◆ **Task directions**: Take every line that has the string "picture" and copy it out.

◆ **Material**:
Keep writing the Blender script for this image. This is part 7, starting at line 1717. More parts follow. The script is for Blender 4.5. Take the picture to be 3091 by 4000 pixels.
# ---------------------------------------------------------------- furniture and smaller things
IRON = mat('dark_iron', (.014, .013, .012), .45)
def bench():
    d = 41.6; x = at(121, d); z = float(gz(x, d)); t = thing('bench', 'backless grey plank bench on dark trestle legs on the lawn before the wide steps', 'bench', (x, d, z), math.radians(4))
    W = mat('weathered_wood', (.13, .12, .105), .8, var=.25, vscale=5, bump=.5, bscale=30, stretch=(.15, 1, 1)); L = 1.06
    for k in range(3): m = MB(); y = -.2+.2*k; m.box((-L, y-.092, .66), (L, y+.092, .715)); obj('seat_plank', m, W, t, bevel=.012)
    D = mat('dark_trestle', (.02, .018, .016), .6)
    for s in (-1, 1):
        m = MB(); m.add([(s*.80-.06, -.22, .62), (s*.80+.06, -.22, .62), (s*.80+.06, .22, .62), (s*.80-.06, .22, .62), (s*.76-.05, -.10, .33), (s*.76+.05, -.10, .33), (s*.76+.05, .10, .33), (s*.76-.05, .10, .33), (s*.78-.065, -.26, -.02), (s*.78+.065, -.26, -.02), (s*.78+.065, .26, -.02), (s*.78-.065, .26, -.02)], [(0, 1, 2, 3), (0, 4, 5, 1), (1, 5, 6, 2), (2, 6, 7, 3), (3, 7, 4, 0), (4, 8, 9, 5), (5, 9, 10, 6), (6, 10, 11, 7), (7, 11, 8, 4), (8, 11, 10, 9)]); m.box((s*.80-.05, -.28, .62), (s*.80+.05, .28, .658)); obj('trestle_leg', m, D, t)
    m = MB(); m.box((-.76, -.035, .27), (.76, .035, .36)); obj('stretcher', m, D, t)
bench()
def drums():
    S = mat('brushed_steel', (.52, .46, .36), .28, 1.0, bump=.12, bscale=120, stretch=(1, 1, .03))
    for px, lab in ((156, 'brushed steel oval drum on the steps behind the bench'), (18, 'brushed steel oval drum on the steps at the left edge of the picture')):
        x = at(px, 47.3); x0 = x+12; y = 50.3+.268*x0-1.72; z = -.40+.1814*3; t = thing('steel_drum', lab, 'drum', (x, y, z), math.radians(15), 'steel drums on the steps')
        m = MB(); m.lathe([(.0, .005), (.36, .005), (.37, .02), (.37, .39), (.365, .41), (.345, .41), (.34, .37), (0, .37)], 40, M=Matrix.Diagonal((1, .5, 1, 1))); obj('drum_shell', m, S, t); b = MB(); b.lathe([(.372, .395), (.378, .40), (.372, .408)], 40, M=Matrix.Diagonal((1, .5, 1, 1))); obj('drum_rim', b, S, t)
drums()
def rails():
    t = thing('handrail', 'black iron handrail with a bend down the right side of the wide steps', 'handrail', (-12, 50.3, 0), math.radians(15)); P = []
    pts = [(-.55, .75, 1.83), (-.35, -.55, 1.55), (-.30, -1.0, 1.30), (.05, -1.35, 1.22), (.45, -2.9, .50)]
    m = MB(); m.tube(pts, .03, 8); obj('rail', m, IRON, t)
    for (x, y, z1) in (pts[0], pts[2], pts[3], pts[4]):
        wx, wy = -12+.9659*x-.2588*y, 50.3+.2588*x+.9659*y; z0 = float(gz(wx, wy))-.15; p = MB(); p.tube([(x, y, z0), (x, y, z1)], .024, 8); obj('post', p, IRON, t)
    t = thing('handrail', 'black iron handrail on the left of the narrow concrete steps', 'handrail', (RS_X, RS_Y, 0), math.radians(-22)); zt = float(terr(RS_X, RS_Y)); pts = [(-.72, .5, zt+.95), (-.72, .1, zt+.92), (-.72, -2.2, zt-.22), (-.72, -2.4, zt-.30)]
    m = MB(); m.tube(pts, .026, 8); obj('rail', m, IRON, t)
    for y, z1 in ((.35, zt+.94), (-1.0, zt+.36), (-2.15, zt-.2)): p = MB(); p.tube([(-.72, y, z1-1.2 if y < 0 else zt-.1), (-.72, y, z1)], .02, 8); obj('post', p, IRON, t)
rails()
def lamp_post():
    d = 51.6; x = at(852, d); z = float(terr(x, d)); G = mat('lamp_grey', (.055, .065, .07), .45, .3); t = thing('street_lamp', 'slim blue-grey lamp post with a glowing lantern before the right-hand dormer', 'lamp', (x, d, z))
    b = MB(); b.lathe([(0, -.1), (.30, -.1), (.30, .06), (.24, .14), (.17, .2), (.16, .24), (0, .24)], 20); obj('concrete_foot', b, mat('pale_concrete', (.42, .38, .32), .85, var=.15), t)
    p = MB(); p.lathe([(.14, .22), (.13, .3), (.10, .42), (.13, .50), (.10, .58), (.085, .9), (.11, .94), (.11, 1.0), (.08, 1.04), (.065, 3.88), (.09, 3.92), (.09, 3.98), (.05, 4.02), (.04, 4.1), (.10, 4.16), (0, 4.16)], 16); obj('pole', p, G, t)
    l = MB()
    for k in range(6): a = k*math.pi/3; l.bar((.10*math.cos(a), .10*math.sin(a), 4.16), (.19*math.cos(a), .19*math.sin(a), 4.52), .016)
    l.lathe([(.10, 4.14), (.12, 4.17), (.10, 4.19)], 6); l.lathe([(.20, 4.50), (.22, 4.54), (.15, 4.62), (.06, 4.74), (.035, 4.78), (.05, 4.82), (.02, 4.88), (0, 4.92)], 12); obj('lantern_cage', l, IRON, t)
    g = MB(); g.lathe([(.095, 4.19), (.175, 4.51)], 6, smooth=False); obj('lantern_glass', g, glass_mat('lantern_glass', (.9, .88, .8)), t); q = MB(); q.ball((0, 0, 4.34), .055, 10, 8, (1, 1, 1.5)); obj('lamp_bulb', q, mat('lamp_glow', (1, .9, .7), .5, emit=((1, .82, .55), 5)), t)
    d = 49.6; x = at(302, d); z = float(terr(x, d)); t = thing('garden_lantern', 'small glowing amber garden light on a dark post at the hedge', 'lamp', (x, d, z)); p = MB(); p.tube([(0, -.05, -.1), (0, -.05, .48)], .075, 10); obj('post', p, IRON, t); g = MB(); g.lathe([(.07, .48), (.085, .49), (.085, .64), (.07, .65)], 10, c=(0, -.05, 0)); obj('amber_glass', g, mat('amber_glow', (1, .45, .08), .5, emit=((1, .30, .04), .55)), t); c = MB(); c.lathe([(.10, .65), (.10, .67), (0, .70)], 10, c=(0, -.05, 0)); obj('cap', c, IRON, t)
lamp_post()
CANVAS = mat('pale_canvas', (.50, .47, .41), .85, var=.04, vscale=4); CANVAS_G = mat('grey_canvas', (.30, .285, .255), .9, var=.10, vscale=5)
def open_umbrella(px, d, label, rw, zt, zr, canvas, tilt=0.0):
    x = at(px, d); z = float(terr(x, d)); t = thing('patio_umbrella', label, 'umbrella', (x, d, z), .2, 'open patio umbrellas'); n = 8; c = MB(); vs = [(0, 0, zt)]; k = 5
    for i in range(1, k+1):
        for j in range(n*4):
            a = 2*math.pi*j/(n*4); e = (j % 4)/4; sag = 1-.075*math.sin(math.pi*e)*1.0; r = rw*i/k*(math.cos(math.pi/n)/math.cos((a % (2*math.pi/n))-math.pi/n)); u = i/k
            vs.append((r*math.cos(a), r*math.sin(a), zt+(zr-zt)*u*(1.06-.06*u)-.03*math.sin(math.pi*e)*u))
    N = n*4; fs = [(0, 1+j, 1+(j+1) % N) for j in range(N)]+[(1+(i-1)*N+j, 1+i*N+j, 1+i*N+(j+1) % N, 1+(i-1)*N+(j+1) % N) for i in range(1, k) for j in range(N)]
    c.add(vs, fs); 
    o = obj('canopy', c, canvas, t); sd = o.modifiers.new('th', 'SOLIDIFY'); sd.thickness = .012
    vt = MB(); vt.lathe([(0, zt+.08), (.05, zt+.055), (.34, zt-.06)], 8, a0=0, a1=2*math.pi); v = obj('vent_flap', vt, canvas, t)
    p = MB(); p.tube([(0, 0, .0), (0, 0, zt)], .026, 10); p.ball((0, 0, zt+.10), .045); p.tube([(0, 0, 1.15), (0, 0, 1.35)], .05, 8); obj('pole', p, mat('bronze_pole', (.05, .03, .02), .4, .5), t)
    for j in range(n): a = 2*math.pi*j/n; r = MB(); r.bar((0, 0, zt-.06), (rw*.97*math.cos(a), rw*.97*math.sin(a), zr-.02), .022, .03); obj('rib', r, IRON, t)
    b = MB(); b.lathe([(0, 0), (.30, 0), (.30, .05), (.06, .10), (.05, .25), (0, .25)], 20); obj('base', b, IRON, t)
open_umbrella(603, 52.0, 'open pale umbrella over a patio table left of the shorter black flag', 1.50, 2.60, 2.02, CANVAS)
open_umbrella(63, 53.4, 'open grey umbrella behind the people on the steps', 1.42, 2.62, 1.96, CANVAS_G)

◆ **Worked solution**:
Keep writing the Blender script for this image. This is part 7, starting at line 1717. More parts follow. The script is for Blender 4.5. Take the picture to be 3091 by 4000 pixels.
    for px, lab in ((156, 'brushed steel oval drum on the steps behind the bench'), (18, 'brushed steel oval drum on the steps at the left edge of the picture')):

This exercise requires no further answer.